In 2018, the Nobel Peace Prize was jointly awarded to Dr. Denis Mukwege and Nadia Murad for their tireless efforts to end the use of sexual violence as a weapon of war and armed conflict.

Murad, who herself was enslaved by the Islamic State in 2014 after growing up in Iraq’s Yazidi community, used her Nobel Lecture to issue a powerful global call.

As the first Goodwill Ambassador for the Dignity of Survivors of Human Trafficking at the UN Office on Drugs and Crime, she urged everyone to “unite to fight injustice and oppression.”

“Let us raise our voices together and say: No to violence, yes to peace, no to slavery, yes to freedom, no to racial discrimination, yes to equality and to human rights for all.”

Her message remains critically urgent today. With the bodies of women and girls tragically continuing to be used as battlegrounds in wars, the United Nations verified over 4,600 reported cases of conflict-related sexual violence last year alone - alarming figures that still do not reflect the true global scale and prevalence of these crimes.

Photo: UN Photo/New York

Don’t ask us to choose who lives and who dies

In 2020, the World Food Programme (WFP) received the Nobel Peace Prize for “its efforts to combat hunger, for its contribution to bettering conditions for peace in conflict-affected areas and for acting as a driving force in efforts to prevent the use of hunger as a weapon of war and conflict.”

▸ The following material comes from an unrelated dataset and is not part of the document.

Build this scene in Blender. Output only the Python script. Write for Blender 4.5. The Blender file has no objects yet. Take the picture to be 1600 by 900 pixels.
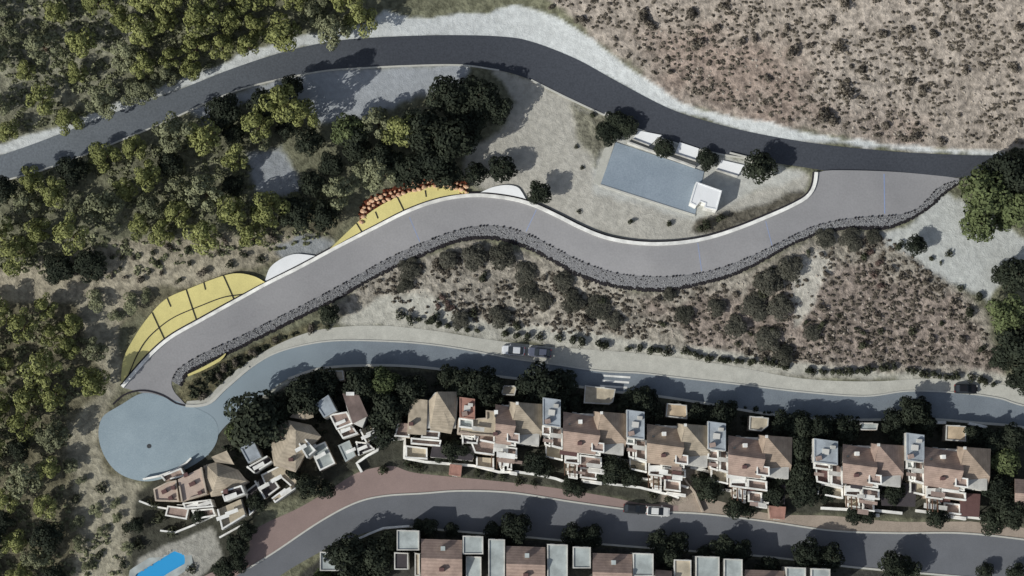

David Beasley, the then Executive Director WFP, who received the Prize on behalf of the UN entity, said “when we don’t have enough money, nor the access we need, we have to decide which children eat and which children do not eat, which children live, which children die.”

“Please, don’t ask us to choose who lives and who dies.”

Today, supporting millions of people everywhere who need access to food to live has never been harder and more heartbreaking.

Cuts to official development assistance and global aid have reduced WFP’s funding by 34 per cent from 2024 to 2025, meaning it will reach 21 percent less people with emergency assistance, up to 16.7 million people risk losing their food assistance and 11 countries could drop over 500,000 people from assistance.